In previous Headquarters rulings involving currency conversion, Customs has held that where a purchaser has paid or intends to pay for imported merchandise in foreign currency, that amount, converted to U.S. dollars in accordance with sections 159.31-159.38 of the Customs Regulations (19 CFR 159.31 to 19 CFR 159.38), constitutes the price actually paid or payable for the merchandise. See Headquarters Ruling Letter (HRL) 543437, dated May 17, 1985.

Here, we know that the payments by the importer are in U.S. dollars, the only question is whether to use, for Customs purposes, the currency conversion rate in effect at the time of exportation or 60 days later, at the time of payment. Customs Statement of Administrative Action provides that the Customs Service will use the date of exportation for currency conversion purposes, in accordance with Section 522 of the Tariff Act of 1930, as amended (31 U.S.C. 5151, formerly 31 U.S.C. 372). 159.32, Customs Regulations, states that the date of exportation for currency conversion shall be fixed in accordance with 152.1(c) of the Customs Regulations. That section provides:

`Date of exportation,' or the `time of exportation' referred to is section 402, Tariff Act of 1930, as amended (19 U.S.C. 1401a), means the actual date the merchandise finally leaves the country of exportation for the United States. If no positive evidence is at hand as to the actual date of exportation, the district director shall ascertain or estimate the date of exportation by all reasonable ways and means in his power, and in so doing may consider dates on bills of lading, invoices, and other information available to him.

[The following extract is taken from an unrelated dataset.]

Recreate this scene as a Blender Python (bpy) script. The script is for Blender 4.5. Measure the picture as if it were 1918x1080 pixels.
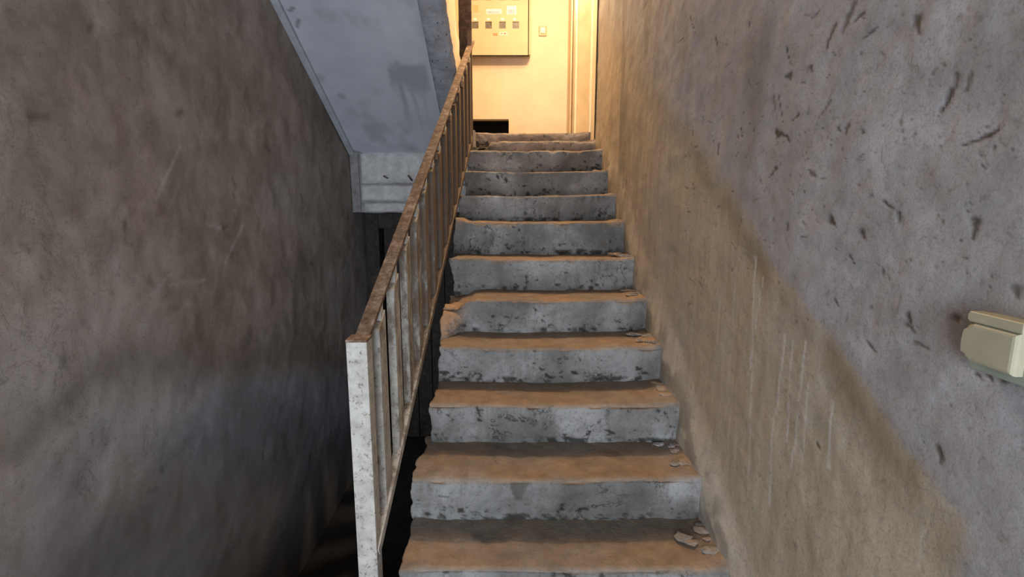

In accordance with the Customs Regulations and the Statement of Administrative Action, and absent an agreement between the parties to adjust the price by reason of currency conversion rate fluctuations, the appropriate rate of currency conversion for the subject importer, is the rate in effect on the date of exportation, which date shall be determined by the district director by all reasonable ways and means.

HOLDING:

The price actually paid or payable between the importer and the seller is the peseta price presented on the invoice at the time the merchandise is entered, converted to U.S. dollars in accordance with the appropriate currency conversion rate in effect on the date of exportation, as determined by the district director in accordance with sections 159.31-159.38 of the Customs Regulations.